Theater review by Helen Shaw
What happens in Chekhov’s masterpiece Uncle Vanya isn’t as important as what doesn’t happen. The dominant mood is frustration: sometimes the small comic sort, sometimes the tragic kind that builds up in a wasted life. On their shabby country estate, Vanya (Jay O. Sanders) and his niece, Sonya (Yvonne Woods), yearn for passion. Their respective beloveds—Sonya’s glamorous stepmother, Elena (Celeste Arias), and the environmentalist doctor Astrov (Jesse Pennington)—would rather have each other, but even their love story is all fizzle and little fire. Only one man can have what he wants: Sonya’s pompous father, Serebryakov (Jon DeVries), who is Elena’s husband and Vanya’s former brother-in-law. He is the kind of everyday monster who whines about misfortune while simultaneously getting the best of everything. You know the type.
Director Richard Nelson, who co-translated the play with Richard Pevear and Larissa Volokhonsky, stages Vanya as though it’s another in his Apple Family series: an overhead field of microphones that allow actors to murmur their lines, food served and eaten onstage, a homespun set of simple wooden tables and earthenware jugs. Chekhov’s own beliefs about acting emphasized underplaying, simplicity and truth, so Nelson’s intimate aesthetic would seem to accord with his wishes—though Chekhov might have also wanted all his actual characters to make it onstage. To cut the show to its brisk 105-minute running time, this version has edited out poor old “Waffles” Telegin, a kind fool who usually serves as a warm reflection of Vanya. The effect is to make the play more fully Vanya’s tragedy, a character study rather than a balanced composition.
But after just a few minutes with Sanders, you couldn’t give a fiddle about balanced compositions. We’ve never seen a Vanya like this—huge, ox-necked, shuddering like a dray horse from from burdens he’s pulled too long. Sanders's acting contains a level of detail that simply shouldn’t be visible without a camera to magnify it. There are moments when disappointment moves across his face so slowly you can still see the afterglow of previous joy there; you watch the happiness flickering, fighting to survive and then being doused by sorrow.

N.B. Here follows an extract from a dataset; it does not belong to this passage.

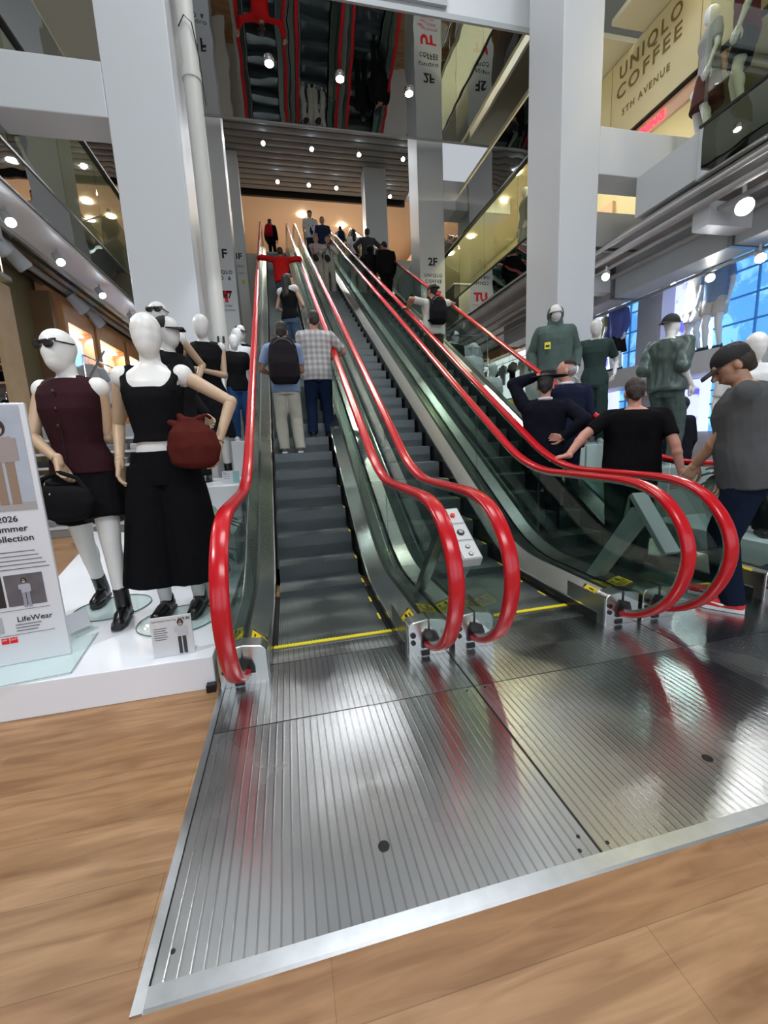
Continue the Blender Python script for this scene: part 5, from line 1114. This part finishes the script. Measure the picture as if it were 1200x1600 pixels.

The only people onstage who come close to this titanic performance are Woods, a vivid and feeling actor, and DeVries, who can also render the pore-level naturalism that Nelson demands. But a central chunk of the play belongs to Astrov and Elena, who are less secure. Arias is a blank, and Pennington is perversely sleepy and sloppy; his shoulders droop down into his back pockets, and he shuffles around like a hippie that Vanya found crashing on his couch. But when Vanya comes back into frame, the final two acts accelerate into something truly great. Watching life snatch each illusion and hope away from this trusting man is as heartbreaking as watching a bear caught in an avalanche. Sanders won’t submit, though. He flushes, and shakes his huge head like an angry grizzly. His Vanya keeps roaring, even as the mountain comes down on top of him. The first offering from the new Hunter Theater Project, this Uncle Vanya costs just $37, and it offers a Chekhov performance beyond price.
Hunter College (Off Broadway). By Anton Chekhov. Translated by Richard Nelson, Richard Pevear and Larissa Volokhonsky. Directed by Nelson. With ensemble cast. Running time: 1hr 45mins. No intermission.